▶ Goal:
Return exactly the listing's lines, from its first line to the line holding "abutment('left', -9, 922, 1108, 53.15, 53.75, .92, .92, 'mossy", ends included.
───
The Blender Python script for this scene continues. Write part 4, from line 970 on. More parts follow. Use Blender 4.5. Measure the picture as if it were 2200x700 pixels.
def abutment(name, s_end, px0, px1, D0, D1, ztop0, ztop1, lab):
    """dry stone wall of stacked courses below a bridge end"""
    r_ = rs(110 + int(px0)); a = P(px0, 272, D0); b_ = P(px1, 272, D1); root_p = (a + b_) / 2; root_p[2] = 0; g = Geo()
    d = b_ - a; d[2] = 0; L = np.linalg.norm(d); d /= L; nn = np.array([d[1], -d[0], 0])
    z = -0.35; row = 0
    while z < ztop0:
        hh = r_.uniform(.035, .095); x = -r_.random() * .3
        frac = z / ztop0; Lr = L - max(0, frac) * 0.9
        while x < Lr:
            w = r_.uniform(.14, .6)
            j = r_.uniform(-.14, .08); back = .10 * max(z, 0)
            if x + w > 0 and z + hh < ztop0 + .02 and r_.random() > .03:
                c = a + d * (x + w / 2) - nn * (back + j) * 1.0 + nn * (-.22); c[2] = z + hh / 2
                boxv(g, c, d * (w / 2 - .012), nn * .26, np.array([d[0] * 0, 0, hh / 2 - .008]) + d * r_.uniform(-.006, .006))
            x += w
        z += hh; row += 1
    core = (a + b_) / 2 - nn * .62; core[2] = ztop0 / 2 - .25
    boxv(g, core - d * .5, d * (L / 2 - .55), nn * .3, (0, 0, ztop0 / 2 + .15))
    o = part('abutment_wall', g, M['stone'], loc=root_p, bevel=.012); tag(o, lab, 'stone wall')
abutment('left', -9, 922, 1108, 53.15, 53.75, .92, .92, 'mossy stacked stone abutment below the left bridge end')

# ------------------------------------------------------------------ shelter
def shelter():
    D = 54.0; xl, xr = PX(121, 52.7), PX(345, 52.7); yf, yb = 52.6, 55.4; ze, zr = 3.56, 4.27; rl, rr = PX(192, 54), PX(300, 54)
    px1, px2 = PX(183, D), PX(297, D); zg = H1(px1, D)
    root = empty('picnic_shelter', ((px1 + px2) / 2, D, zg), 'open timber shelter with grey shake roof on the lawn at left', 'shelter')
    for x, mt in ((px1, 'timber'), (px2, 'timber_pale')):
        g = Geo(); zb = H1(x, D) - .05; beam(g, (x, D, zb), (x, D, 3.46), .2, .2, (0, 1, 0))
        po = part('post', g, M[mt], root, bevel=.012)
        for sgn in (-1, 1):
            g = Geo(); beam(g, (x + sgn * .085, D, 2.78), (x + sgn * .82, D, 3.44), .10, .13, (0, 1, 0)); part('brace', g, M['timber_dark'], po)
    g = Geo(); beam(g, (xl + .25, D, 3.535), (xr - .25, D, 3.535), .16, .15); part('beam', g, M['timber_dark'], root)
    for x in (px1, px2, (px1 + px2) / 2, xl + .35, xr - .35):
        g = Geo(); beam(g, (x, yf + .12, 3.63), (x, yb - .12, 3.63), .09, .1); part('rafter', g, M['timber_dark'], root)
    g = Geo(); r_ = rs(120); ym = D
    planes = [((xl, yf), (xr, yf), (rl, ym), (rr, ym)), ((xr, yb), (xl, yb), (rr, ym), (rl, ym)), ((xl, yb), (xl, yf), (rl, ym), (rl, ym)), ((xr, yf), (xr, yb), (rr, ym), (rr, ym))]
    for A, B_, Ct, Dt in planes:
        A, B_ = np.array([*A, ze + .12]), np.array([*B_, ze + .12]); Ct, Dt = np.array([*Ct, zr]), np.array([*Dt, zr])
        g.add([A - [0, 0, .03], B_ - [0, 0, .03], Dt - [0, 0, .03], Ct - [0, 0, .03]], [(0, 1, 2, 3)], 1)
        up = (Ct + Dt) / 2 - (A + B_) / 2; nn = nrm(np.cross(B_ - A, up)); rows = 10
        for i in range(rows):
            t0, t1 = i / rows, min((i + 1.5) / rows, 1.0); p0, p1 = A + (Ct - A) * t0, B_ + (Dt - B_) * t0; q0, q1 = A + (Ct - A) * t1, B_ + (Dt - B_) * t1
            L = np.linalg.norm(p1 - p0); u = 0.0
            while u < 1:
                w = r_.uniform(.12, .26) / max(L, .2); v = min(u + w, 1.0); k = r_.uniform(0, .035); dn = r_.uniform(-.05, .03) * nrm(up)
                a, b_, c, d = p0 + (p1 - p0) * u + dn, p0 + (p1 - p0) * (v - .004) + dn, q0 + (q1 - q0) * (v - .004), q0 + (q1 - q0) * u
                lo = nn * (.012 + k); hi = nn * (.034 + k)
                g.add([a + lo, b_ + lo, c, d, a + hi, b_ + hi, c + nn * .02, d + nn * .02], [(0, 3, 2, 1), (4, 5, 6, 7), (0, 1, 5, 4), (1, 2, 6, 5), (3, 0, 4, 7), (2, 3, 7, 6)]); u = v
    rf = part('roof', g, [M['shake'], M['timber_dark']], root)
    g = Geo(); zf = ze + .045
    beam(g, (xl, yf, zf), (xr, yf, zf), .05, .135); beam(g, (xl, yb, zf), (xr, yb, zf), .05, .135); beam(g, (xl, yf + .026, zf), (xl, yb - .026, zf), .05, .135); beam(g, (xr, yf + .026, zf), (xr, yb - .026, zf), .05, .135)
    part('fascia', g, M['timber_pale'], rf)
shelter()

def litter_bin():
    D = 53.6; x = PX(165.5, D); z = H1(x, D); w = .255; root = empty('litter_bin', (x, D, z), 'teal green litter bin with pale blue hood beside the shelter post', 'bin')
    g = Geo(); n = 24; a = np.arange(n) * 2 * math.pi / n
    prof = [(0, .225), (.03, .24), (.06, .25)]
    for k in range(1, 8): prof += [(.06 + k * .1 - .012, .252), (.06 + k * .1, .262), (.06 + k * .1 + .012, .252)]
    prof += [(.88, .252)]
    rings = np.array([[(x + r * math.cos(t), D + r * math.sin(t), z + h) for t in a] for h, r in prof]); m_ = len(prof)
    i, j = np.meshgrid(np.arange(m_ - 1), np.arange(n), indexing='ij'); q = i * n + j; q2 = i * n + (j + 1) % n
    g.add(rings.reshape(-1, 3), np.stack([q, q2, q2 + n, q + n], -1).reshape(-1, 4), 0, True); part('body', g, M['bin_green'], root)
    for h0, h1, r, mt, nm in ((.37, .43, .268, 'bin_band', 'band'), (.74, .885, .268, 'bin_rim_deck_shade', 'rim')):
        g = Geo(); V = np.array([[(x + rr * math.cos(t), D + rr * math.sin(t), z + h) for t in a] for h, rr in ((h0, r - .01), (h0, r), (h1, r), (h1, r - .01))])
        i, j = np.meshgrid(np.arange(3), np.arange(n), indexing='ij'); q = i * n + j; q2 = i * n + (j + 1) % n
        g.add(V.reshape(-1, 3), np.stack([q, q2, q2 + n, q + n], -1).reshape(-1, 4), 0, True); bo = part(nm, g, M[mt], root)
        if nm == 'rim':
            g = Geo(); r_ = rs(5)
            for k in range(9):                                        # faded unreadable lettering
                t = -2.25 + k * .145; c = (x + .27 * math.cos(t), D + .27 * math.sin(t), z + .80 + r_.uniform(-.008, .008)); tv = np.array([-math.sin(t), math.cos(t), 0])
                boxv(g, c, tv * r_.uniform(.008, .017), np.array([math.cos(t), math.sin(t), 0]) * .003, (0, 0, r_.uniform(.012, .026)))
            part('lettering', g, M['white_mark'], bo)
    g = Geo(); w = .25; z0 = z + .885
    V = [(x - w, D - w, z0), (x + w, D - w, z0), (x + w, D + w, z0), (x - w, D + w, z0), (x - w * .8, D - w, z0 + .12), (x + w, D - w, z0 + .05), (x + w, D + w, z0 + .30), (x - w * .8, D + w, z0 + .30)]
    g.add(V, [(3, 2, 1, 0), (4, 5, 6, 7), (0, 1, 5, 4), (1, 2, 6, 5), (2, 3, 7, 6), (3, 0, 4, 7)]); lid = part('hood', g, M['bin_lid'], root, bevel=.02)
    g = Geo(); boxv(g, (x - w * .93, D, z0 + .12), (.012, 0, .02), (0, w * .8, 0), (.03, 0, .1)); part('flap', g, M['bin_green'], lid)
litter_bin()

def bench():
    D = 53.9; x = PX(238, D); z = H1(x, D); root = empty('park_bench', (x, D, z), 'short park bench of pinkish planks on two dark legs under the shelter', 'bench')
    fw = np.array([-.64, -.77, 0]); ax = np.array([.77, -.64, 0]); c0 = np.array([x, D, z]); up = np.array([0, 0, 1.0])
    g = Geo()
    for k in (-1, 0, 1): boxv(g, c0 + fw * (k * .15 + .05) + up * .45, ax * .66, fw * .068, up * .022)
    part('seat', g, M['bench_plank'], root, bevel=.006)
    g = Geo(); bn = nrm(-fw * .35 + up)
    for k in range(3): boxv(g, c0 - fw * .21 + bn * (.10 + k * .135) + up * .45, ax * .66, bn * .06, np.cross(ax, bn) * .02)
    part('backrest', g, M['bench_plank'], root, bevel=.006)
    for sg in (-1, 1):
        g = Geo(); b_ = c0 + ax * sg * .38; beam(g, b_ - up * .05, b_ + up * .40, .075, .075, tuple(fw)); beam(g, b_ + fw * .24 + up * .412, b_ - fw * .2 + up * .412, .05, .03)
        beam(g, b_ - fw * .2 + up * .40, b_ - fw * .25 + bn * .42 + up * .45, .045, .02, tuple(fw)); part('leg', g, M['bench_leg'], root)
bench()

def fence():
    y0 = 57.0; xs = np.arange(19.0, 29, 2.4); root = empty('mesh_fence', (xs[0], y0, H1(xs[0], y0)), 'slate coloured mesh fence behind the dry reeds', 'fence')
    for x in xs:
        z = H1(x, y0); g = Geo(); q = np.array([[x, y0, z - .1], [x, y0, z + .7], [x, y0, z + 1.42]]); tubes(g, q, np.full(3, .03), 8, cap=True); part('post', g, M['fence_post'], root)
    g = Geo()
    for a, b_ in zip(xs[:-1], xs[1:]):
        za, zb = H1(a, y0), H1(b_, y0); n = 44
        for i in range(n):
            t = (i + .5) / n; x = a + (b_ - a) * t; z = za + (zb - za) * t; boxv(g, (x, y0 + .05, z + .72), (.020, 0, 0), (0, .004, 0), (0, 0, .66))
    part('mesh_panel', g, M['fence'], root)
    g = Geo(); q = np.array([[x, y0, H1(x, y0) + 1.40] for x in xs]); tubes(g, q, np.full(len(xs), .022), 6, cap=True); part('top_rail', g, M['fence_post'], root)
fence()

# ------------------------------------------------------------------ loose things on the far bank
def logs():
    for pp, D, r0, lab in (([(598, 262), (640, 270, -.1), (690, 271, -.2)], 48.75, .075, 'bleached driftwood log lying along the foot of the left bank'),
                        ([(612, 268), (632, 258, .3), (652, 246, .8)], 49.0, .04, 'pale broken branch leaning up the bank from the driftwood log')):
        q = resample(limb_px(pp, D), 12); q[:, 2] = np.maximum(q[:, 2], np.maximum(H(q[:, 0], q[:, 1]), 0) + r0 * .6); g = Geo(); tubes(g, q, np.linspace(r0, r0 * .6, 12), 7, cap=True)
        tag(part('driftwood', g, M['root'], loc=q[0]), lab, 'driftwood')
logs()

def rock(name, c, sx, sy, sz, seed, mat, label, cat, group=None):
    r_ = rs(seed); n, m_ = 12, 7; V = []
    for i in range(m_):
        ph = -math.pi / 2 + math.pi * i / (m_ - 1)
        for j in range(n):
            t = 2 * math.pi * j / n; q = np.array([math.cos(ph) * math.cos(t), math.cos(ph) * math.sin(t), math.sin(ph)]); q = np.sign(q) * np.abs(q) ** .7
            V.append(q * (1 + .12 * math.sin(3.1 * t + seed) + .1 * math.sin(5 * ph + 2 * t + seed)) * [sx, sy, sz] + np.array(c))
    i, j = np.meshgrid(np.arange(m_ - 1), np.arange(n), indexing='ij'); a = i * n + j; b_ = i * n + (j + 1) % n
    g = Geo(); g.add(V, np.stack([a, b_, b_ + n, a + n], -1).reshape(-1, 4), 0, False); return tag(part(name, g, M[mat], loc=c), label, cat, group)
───
▶ Response to this exercise:
The Blender Python script for this scene continues. Write part 4, from line 970 on. More parts follow. Use Blender 4.5. Measure the picture as if it were 2200x700 pixels.
def abutment(name, s_end, px0, px1, D0, D1, ztop0, ztop1, lab):
    """dry stone wall of stacked courses below a bridge end"""
    r_ = rs(110 + int(px0)); a = P(px0, 272, D0); b_ = P(px1, 272, D1); root_p = (a + b_) / 2; root_p[2] = 0; g = Geo()
    d = b_ - a; d[2] = 0; L = np.linalg.norm(d); d /= L; nn = np.array([d[1], -d[0], 0])
    z = -0.35; row = 0
    while z < ztop0:
        hh = r_.uniform(.035, .095); x = -r_.random() * .3
        frac = z / ztop0; Lr = L - max(0, frac) * 0.9
        while x < Lr:
            w = r_.uniform(.14, .6)
            j = r_.uniform(-.14, .08); back = .10 * max(z, 0)
            if x + w > 0 and z + hh < ztop0 + .02 and r_.random() > .03:
                c = a + d * (x + w / 2) - nn * (back + j) * 1.0 + nn * (-.22); c[2] = z + hh / 2
                boxv(g, c, d * (w / 2 - .012), nn * .26, np.array([d[0] * 0, 0, hh / 2 - .008]) + d * r_.uniform(-.006, .006))
            x += w
        z += hh; row += 1
    core = (a + b_) / 2 - nn * .62; core[2] = ztop0 / 2 - .25
    boxv(g, core - d * .5, d * (L / 2 - .55), nn * .3, (0, 0, ztop0 / 2 + .15))
    o = part('abutment_wall', g, M['stone'], loc=root_p, bevel=.012); tag(o, lab, 'stone wall')
abutment('left', -9, 922, 1108, 53.15, 53.75, .92, .92, 'mossy stacked stone abutment below the left bridge end')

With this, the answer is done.